HH: Now that part I understand.


CH: We’ve entered Iraq far too late, Saddam Hussein could have, should have been taken out in 1991, shouldn’t even probably have been allowed to stay there that long, Jimmy Carter should never have been allowed to endorse his invasion of Iran, we’re paying for the price of two generations worth of mistakes that for once, we’re there for a good reason.

HH: But Mr. Hitchens, the key that I didn’t hear answered is, once foreseeability of massacre attaches, regardless of how we ended up there…
CH: Yes…


HH: …as it did in Vietnam in 1972, doesn’t moral culpability attach to those who are indifferent to those foreseeable slaughters? And doesn’t that apply to the Cambodian holocaust?

CH: Well, I will not make this my own argument, but I’ll simply say that argument that I could anticipate being made, which is people would say well, how much worse could it get? All the things you’re afraid of are already happening, and partly because of the bungling of the occupation, and the bad planning of it. And that’s not a completely unfair point. There could come a point where everything we fear happens while we’re still there. And that is my personal fear. That’s what I wake up and go to sleep worrying about.

HH: Last question, because we’re almost out of time. Do you wake up and go to sleep ever worrying about your opposition to the Vietnam war and the holocaust that happened in Cambodia?

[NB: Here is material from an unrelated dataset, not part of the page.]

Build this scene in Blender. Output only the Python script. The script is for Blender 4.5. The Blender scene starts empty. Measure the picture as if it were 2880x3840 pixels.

CH: Not to the first, no, because if it had been up to me, the war, which is what led to the bloodletting and the starvation and all the rest of it, would never have occurred in the first place. So for me, the Vietnam war was definitively over in 1954, when the French Army surrendered in Dien Bien Phu, and it was at that point that the United States should have recognized…

HH: And to the second?

CH: …Ho Chi Minh’s declaration of independence.

HH: And to the second?

CH: And to the second, well, this is what I would say now, what I hope I don’t hear Democrats saying in the case of Iraq. If since we didn’t ask for the war in the first place, don’t blame me if it all ends very badly, which it did in Vietnam, as it was absolutely bound to do. It wasn’t a just war, it wasn’t a necessary war, and it was fought with atrocious means.

HH: No culpability?


CH: None of these three things apply in the case of Iraq. It was a just intervention, and a necessary and overdue one, and on the whole, our forces have behaved with exemplary humanitarianism.